Data ::
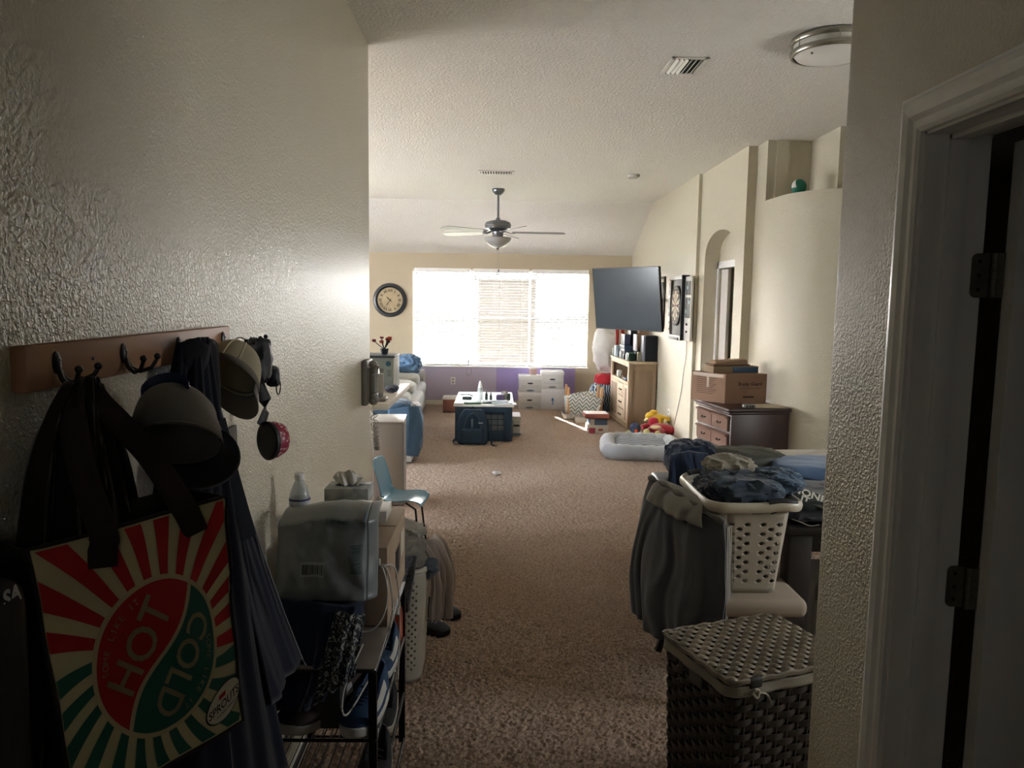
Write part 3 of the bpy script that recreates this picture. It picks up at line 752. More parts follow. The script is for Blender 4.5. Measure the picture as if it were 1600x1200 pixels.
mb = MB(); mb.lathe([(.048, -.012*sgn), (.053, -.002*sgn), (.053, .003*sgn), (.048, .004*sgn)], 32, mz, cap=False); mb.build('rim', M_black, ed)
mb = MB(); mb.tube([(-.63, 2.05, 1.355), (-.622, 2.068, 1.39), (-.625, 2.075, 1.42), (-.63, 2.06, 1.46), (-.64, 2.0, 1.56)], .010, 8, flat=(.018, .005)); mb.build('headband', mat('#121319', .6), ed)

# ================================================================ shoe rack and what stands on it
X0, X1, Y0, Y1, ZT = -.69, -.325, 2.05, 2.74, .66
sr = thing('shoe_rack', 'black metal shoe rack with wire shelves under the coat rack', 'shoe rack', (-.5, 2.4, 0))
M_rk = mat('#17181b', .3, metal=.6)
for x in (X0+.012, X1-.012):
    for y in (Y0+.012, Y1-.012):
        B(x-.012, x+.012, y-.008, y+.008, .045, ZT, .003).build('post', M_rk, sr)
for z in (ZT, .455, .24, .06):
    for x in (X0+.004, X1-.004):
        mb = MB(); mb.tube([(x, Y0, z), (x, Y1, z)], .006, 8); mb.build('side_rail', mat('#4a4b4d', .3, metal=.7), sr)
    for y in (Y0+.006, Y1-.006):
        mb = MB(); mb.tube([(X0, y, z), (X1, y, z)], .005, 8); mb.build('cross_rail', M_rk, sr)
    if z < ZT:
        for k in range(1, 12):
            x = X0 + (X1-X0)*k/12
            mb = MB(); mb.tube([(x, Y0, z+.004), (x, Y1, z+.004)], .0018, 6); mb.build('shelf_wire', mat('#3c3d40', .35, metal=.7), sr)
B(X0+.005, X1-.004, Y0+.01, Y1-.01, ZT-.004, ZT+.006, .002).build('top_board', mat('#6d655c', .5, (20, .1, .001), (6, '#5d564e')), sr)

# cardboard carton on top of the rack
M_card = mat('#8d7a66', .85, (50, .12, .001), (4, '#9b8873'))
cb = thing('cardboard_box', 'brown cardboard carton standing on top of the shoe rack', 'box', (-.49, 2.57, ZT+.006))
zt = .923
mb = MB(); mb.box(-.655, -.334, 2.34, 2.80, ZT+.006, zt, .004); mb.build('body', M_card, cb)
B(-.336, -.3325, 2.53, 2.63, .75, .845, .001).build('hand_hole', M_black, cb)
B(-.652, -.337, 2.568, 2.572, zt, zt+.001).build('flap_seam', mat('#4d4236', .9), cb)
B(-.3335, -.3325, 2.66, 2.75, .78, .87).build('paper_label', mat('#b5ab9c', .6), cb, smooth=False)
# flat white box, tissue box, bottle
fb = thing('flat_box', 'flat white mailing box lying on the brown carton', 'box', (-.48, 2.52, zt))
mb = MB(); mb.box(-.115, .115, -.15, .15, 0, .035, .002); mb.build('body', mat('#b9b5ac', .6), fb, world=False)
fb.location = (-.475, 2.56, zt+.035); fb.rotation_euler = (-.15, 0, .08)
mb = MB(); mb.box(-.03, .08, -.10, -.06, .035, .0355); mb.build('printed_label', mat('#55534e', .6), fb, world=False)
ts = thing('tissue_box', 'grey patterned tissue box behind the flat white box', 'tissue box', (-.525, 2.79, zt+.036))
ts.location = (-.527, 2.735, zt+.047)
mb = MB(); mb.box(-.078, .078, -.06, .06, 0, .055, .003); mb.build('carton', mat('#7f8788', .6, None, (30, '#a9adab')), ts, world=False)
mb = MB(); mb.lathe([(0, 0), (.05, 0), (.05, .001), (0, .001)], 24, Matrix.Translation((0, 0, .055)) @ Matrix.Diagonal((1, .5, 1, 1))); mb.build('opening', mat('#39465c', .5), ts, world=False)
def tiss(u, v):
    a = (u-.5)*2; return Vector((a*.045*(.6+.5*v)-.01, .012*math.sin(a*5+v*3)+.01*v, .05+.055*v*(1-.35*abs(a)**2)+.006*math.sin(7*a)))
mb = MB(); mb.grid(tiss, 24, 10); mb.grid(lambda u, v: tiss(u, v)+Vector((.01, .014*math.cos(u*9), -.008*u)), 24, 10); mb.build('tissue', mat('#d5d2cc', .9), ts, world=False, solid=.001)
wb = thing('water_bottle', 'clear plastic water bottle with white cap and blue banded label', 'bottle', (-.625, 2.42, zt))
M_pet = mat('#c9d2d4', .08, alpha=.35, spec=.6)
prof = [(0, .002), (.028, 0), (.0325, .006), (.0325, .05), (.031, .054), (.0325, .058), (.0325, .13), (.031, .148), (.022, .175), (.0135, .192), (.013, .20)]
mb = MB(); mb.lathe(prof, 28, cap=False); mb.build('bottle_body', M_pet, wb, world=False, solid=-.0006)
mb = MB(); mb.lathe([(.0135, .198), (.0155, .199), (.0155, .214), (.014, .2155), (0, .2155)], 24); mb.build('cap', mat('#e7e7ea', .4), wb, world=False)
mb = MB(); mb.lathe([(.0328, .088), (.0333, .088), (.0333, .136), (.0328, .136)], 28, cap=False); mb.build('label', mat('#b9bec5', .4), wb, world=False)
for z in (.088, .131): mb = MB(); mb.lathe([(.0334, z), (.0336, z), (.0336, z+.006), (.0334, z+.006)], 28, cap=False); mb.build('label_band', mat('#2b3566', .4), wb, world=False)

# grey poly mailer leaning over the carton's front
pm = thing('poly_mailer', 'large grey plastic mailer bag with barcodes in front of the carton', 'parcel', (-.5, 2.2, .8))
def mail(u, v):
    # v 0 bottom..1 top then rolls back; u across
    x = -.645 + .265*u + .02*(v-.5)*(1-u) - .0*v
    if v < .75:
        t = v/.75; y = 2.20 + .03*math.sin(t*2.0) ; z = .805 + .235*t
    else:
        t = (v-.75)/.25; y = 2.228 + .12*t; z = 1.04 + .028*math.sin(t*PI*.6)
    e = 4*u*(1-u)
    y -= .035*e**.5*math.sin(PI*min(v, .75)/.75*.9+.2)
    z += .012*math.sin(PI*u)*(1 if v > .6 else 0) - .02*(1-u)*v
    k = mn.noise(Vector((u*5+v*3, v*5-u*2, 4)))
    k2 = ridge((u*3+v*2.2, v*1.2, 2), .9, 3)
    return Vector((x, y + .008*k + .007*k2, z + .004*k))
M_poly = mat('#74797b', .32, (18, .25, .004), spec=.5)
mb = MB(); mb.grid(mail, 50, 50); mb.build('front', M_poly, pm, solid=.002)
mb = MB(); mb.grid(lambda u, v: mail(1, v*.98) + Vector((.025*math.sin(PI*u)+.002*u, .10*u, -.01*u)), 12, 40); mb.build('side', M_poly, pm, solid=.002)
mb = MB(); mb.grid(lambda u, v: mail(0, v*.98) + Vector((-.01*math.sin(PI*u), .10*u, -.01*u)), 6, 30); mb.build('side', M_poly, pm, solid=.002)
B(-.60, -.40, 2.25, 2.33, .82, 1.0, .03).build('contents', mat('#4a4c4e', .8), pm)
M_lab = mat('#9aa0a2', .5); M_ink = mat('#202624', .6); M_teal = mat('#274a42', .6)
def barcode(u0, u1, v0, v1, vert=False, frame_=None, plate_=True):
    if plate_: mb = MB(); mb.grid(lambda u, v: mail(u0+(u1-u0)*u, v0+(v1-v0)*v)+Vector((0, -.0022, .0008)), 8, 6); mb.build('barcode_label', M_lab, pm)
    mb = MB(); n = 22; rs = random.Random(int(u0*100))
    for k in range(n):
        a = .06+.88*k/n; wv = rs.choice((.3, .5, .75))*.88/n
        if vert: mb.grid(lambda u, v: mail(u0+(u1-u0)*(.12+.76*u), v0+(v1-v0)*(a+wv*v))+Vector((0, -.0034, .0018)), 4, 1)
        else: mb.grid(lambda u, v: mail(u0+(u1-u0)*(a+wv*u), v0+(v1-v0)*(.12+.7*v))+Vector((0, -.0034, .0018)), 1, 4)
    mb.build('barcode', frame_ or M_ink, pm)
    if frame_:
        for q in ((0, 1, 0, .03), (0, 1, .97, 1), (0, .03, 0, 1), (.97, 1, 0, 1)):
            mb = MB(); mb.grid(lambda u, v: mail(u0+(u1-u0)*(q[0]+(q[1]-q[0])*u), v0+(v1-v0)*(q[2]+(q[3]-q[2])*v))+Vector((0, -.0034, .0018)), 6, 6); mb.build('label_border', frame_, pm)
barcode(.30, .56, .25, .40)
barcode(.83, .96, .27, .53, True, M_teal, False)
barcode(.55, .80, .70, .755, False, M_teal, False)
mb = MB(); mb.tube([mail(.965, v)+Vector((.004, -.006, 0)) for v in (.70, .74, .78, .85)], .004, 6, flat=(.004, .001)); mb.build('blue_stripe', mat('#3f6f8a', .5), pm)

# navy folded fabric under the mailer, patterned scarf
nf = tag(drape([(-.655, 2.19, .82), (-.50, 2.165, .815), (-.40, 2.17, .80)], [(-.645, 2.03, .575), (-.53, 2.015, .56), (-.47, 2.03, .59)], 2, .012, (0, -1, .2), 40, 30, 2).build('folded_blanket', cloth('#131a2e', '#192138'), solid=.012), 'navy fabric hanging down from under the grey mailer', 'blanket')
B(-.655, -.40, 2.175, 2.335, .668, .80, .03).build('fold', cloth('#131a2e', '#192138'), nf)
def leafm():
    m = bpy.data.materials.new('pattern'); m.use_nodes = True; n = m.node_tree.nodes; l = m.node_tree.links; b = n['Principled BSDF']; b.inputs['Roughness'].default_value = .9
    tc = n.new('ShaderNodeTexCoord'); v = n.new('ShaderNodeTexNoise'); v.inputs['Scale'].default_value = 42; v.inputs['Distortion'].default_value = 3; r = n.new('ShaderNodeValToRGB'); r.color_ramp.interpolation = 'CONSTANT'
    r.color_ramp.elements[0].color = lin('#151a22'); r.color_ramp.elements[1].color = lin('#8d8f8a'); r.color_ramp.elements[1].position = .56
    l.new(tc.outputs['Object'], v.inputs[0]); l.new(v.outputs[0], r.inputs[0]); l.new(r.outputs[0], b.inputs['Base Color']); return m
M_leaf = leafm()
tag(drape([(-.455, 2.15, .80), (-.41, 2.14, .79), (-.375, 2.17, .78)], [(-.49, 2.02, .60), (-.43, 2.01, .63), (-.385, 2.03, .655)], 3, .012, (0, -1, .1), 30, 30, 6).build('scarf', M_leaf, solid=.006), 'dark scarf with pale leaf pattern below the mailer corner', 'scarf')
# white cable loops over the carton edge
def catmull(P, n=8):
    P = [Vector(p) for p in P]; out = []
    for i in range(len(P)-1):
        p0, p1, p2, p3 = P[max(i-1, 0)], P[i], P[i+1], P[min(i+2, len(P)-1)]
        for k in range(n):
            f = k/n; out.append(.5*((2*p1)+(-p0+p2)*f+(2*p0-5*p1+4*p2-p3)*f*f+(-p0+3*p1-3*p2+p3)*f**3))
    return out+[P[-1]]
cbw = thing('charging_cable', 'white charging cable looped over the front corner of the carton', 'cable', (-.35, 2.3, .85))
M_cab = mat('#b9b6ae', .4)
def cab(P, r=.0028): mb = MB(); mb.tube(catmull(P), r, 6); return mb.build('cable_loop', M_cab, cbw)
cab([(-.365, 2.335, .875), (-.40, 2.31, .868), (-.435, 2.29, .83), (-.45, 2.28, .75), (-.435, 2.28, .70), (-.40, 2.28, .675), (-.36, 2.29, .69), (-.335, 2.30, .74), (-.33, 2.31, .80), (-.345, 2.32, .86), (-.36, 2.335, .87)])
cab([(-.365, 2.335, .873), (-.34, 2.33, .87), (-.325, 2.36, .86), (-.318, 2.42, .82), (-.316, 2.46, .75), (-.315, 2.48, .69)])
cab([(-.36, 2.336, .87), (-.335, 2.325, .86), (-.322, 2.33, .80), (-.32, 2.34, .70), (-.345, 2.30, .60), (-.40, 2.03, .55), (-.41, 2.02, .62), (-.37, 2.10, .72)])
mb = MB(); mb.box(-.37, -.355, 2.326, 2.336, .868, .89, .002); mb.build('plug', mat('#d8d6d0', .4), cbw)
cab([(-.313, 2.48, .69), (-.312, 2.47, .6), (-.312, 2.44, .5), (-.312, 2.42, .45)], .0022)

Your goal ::
From the first line above down to the line with "mat('#121319', .6), ed)", reproduce every line and no others, omitting pictures.

Solution to the problem ::
Write part 3 of the bpy script that recreates this picture. It picks up at line 752. More parts follow. The script is for Blender 4.5. Measure the picture as if it were 1600x1200 pixels.
mb = MB(); mb.lathe([(.048, -.012*sgn), (.053, -.002*sgn), (.053, .003*sgn), (.048, .004*sgn)], 32, mz, cap=False); mb.build('rim', M_black, ed)
mb = MB(); mb.tube([(-.63, 2.05, 1.355), (-.622, 2.068, 1.39), (-.625, 2.075, 1.42), (-.63, 2.06, 1.46), (-.64, 2.0, 1.56)], .010, 8, flat=(.018, .005)); mb.build('headband', mat('#121319', .6), ed)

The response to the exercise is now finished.